_Material_:
********************

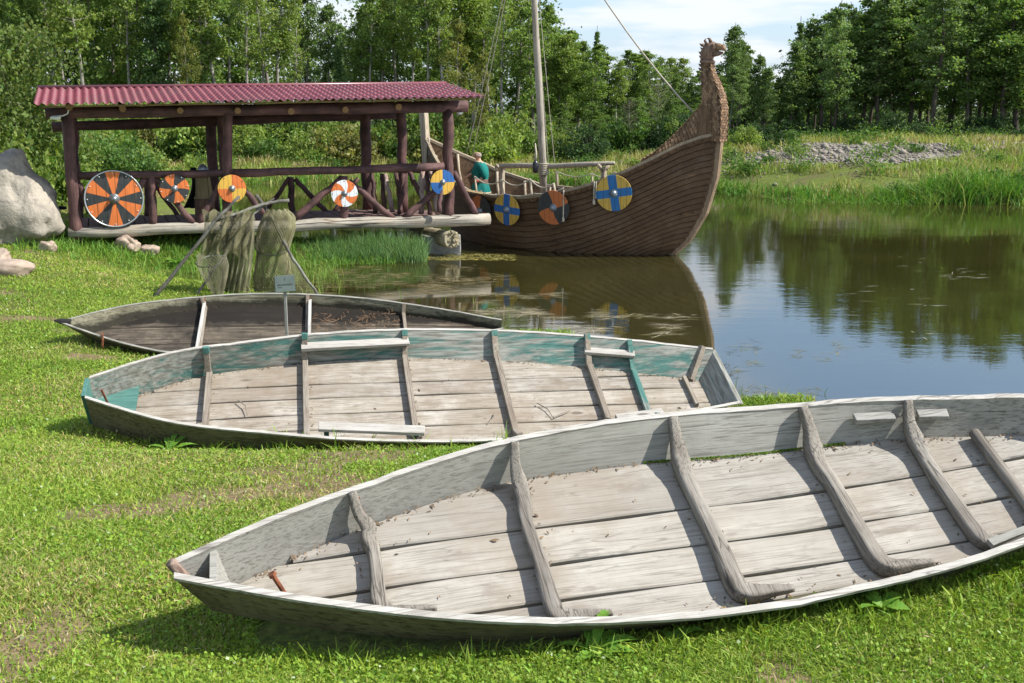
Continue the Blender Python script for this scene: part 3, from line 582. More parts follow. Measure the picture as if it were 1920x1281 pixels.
m=MB(); m.tube([R0+Vector((-.02,0,.02)),R0.lerp(R1,.5)+Vector((0,0,.02)),R1+Vector((.02,0,.02))],.035,8); m.obj('ridge_cap',ROOFM,pav,True)
for t in (.12,.38,.64,.9):
    m=MB(); a=E0.lerp(R0,t)+Vector((.12,.02,-.055)); b=E1.lerp(R1,t)+Vector((-.12,0,-.055)); m.beam(a,b,.09,.03); m.obj('roof_batten',YEL,pav)
# lamp under the roof
WH=NM('white_enamel',.35,.5).col((.72,.76,.74)).mat
lm=empty('ceiling_lamp',onF(104,221,.1),'white oval lamp under the left end of the pavilion roof','lamp')
m=MB(); m.ball((0,0,0),(.10,.07,.04),14); m.obj('shade',WH,lm,True); m=MB(); m.tube([(.03,0,.03),(.14,0,.035),(.22,0,.07),(.25,-.02,.14)],.012,6); m.obj('cable',WH,lm,True)
lm=empty('ceiling_lamp',onF(862,211,-.1),'small white lamp under the right corner of the pavilion roof','lamp')
m=MB(); m.ball((0,0,0),(.07,.07,.045),12); m.obj('shade',WH,lm,True); m=MB(); m.tube([(0,0,.03),(-.04,.02,.1)],.012,6); m.obj('stem',WH,lm,True)
# footing under the right end
CON=NM('rough_concrete',.9); n_=CON.noise(CON.map((6,6,6)),1,7,.65); CON.col(CON.ramp(n_,[(.3,(.15,.16,.16)),(.65,(.30,.30,.28))])); CON.bump(n_,.5,.02); CON=CON.mat
def crag(b,c,d,seed,sub=4,amp=.06,top=1.,M=None):
    import bmesh
    bm=bmesh.new(); bmesh.ops.create_icosphere(bm,subdivisions=sub,radius=1)
    from mathutils import noise as mn
    for v in bm.verts:
        p=v.co.copy(); q=Vector((math.copysign(abs(p.x)**.6,p.x),math.copysign(abs(p.y)**.6,p.y),math.copysign(abs(p.z)**.6,p.z)))
        q=q.lerp(p,.35); n=mn.fractal(p*1.3+Vector((seed,seed,0)),1,2,5)
        q=q*(1+amp*n*2); v.co=Vector((q.x*d[0]/2,q.y*d[1]/2,q.z*d[2]/2))
        if M: v.co=M(v.co)
    vs=[v.co+Vector(c) for v in bm.verts]; fs=[[v.index for v in f.verts] for f in bm.faces]; bm.free(); b.add(vs,fs)
cb=empty('concrete_block',PZ(832,477,0.),'grey concrete block standing in the water beneath the dock corner','concrete block')
m=MB(); m.box((0,.35,.16),(.66,.7,.36),tp=.97); o=m.obj('body',CON,cb,bevel=.02); m=MB(); m.box((-.28,.3,.30),(.42,.6,.12)); m.obj('upper_slab',CON,cb,bevel=.02)
MOSSL=wood('hollow_mossy_log',(.42,.37,.26),(.25,.22,.14),(.07,.06,.04),0,.6)
lg=empty('footing_log',(0,0,0),'thick split mossy log resting on the concrete block under the dock','log')
logp('trunk',PY(775,436,25.0),PY(848,449,23.25),.20,.17,MOSSL,lg,.02,6,14,ends=MOSSL)
m=MB()
for k in range(16):
    a=rnd.uniform(0,6.28); r=.05+.13*rnd.random(); c=PY(848,449,23.25)+Vector((math.cos(a)*r,-.02,math.sin(a)*r*.9)); m.ball(c,(.035,.05,.035),6,.3,k)
m.obj('rotten_end',MOSSL,lg,True)

# ---------------------------------------------------------------- painted round shields
ORG=(.62,.16,.035); BLKC=(.022,.03,.034); YELC=(.66,.40,.06); BLU=(.010,.115,.36); WHT=(.70,.74,.76); DOR=(.45,.13,.035); DYE=(.50,.33,.055)
def shieldmat(name,kind,c1,c2,nseg=8,phase=0.,swirl=0.,width=.25):
    m=NM(name,.6,.35); s=m.sepx(m.co()); x,y=s[0],s[1]
    r=m.m('SQRT',m.m('ADD',m.m('MULTIPLY',x,x),m.m('MULTIPLY',y,y)))
    if kind=='seg':
        a=m.m('ADD',m.m('ARCTAN2',y,x),phase); a=m.m('ADD',a,m.m('MULTIPLY',r,swirl)); f=m.m('GREATER_THAN',m.m('SINE',m.m('MULTIPLY',a,nseg/2)),0.)
    else:
        ca,sa=math.cos(phase),math.sin(phase); u=m.m('ADD',m.m('MULTIPLY',x,ca),m.m('MULTIPLY',y,sa)); v=m.m('SUBTRACT',m.m('MULTIPLY',y,ca),m.m('MULTIPLY',x,sa))
        f=m.m('MAXIMUM',m.m('LESS_THAN',m.m('ABSOLUTE',u),width),m.m('LESS_THAN',m.m('ABSOLUTE',v),width*.95))
    c=m.mix(f,c1,c2)
    # board joints and scuffs
    jn=m.m('LESS_THAN',m.m('ABSOLUTE',m.m('SUBTRACT',m.m('FRACT',m.m('MULTIPLY',m.m('ADD',x,2.03),3.1)),.5)),.035)
    g=m.noise(m.map((14,1.6,3)),1,5,.6); c=m.mix(m.ramp(g,[(.3,.45),(.55,0.)]),c,(.12,.08,.05)); c=m.mix(m.m('MULTIPLY',jn,.75),c,(.02,.015,.01)); m.col(c); return m.mat
STEEL=NM('dull_steel',.42,.5); STEEL.b.inputs['Metallic'].default_value=.7; STEEL.col((.22,.25,.27)); STEEL=STEEL.mat
STEELL=NM('bright_steel',.35,.5); STEELL.b.inputs['Metallic'].default_value=.8; STEELL.col((.5,.53,.54)); STEELL=STEELL.mat
NAIL=NM('nail_head',.5,.5).col((.62,.62,.60)).mat; NAILD=NM('dark_nail_head',.5,.5).col((.05,.045,.04)).mat
def shield(p,rad,normal,mat,label,rim=None,nails=0,nailm=None,na0=0.,group=None,bossr=.24,tilt=0.,nr=.022):
    n=Vector(normal).normalized(); q=n.to_track_quat('Z','Y'); root=empty('round_shield',p,label,'shield',group); root.rotation_mode='QUATERNION'
    up=Vector((0,0,1)); Y=(up-n*up.dot(n)).normalized(); X=Y.cross(n); X,Y=X*math.cos(tilt)+Y*math.sin(tilt),Y*math.cos(tilt)-X*math.sin(tilt)
    Mx=Matrix((X,Y,n)).transposed(); root.rotation_quaternion=Mx.to_quaternion(); root.scale=(rad,rad,rad)
    m=MB(); m.lathe([(.0,-.05),(.99,-.05),(1.,-.03),(.99,-.008),(.6,.012),(0.001,.02)],None,64); m.obj('board',mat,root)
    if rim: m=MB(); m.lathe([(.975,-.055),(1.015,-.055),(1.02,.0),(1.01,.012),(.975,.012),(.97,-.01)],None,64); m.obj('rim',rim,root,True)
    m=MB(); m.lathe([(bossr,.012),(bossr,.03),(bossr*.8,.04),(bossr*.74,.08),(bossr*.55,.17),(bossr*.25,.215),(.001,.225)],None,28); m.obj('boss',STEEL,root,True)
    for k in range(nails):
        a=na0+2*math.pi*k/nails; m=MB(); m.ball((.91*math.cos(a),.91*math.sin(a),.008),nr,8); m.obj('nail',nailm,root,True)
    return root
u=(FR-FL).normalized(); nF=Vector((u.y,-u.x,0))
shield(onF(214,373,.14),.51,nF+Vector((0,0,.03)),shieldmat('orange_black_twelve_wedges','seg',ORG,BLKC,12,math.pi/12),'huge orange and black wedge shield with steel rim on the front rail',STEELL,12,NAIL,math.pi/2,bossr=.19)
shield(onF(327,354,.13),.268,nF,shieldmat('orange_black_eight_wedges','seg',BLKC,ORG,8,-.15,.25),'small orange and black shield beside the huge one on the rail',STEEL if 0 else None,8,NAIL,.2,nr=.04)
shield(onF(435,354,.17),.262,nF,shieldmat('yellow_orange_quarters','seg',YELC,ORG,4,0),'yellow and orange quartered shield on the middle pavilion post',None,4,NAILD,.6,nr=.035)
shield(onF(646,363,.15),.262,nF,shieldmat('white_orange_swirl','seg',WHT,ORG,8,.1,-.75),'white and orange swirl shield on the right bay of the rail',None,8,NAILD,0.,nr=.035)
shield(onF(830,342,.18),.25,nF,shieldmat('yellow_blue_quarters','seg',YELC,BLU,4,0),'yellow and blue quartered shield on the right corner post',None,4,NAILD,.6,nr=.03)
# armour stand on the stump
st=onF(385,412,-.5); base=Vector((st.x,st.y,DZ)); 
ts=empty('tree_stump',base,'dark tree stump on the pavilion deck under the mail vest','stump'); m=MB(); m.tube([(0,0,0),(0,0,.1),(.01,0,.3),(.0,0,.46)],[.22,.2,.19,.19],12,.06); m.obj('body',wood('stump_wood',(.2,.13,.09),(.12,.07,.05),(.04,.025,.02),2,.7),ts,True)
CAN=NM('olive_canvas',.9); n_=CAN.noise(CAN.map((5,5,3)),1,5,.6); CAN.col(CAN.ramp(n_,[(.3,(.20,.16,.085)),(.7,(.30,.25,.14))])); CAN.bump(n_,.4,.03); CAN=CAN.mat
vt=empty('canvas_vest',base+Vector((0,-.02,.46)),'olive canvas vest standing on the stump below a helmet','vest')
m=MB(); P=[]
for z,wx_,wy_ in ((.0,.20,.11),(.06,.175,.10),(.25,.15,.09),(.42,.14,.09),(.47,.12,.07)): P.append([Vector((wx_*math.cos(a)*(1+.06*math.sin(5*a+z*9)),wy_*math.sin(a),z)) for a in [k*math.pi/12 for k in range(25)]])
m.grid([p[::-1] for p in P]); m.add([p for p in P[-1]],[tuple(range(25))]); m.obj('cloth',CAN,vt,True)
m=MB(); 
for a in (-1,1): m.tube([(.11*a,-.09,.44),(.12*a,-.10,.2),(.125*a,-.11,.03)],.006,4)
m.obj('seam',NM('dark_seam',.9).col((.08,.06,.04)).mat,vt)
hp=empty('iron_helmet',base+Vector((.02,-.06,1.0)),'small dark iron helmet with a pale rim hanging above the vest','helmet')
m=MB(); m.lathe([(.105,-.06),(.11,0),(.095,.05),(.06,.10),(.001,.13)],None,16); m.obj('dome',STEEL,hp,True); m=MB(); m.tube([(.11*math.cos(a),.11*math.sin(a),-.055) for a in [k*math.pi/8 for k in range(17)]],.012,6,cap=False); m.obj('rim',STEELL,hp,True); m=MB(); m.box((0,-.115,-.075),(.03,.012,.11)); m.obj('nose_guard',STEEL,hp)
CLO=NM('black_cloth',.9).col((.01,.01,.011)).mat
bc=empty('black_cloak',base+Vector((-.2,.05,1.05)),'black cloak hanging from the rail beside the canvas vest','cloak'); m=MB()
P=[[Vector((x_*(.6+.5*t)+.10*math.sin(t*3)-.10*t,.05*math.sin(x_*40+t*3),-.78*t)) for x_ in [(-.12+.24*k/14) for k in range(15)]] for t in [i/8 for i in range(9)]]
m.grid(P); o=m.obj('cloth',CLO,bc,True); sm=o.modifiers.new('s','SOLIDIFY'); sm.thickness=.01
# ---------------------------------------------------------------- dragon ship
SC=Vector((1.1,25.3,0)); SU=Vector((math.cos(R(38)),-math.sin(R(38)),0)); SN=Vector((-SU.y*-1*-1,0,0))
SN=Vector((-math.sin(R(38)),-math.cos(R(38)),0))     # towards the camera
SM=Matrix.Identity(4)
for i_,c_ in enumerate((SU,-SN,Vector((0,0,1)),SC)):
    for k_ in range(3): SM[k_][i_]=c_[k_]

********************

_The problem_:
State how many lines above contain the string "from", with no other words.

_Written solution_:
3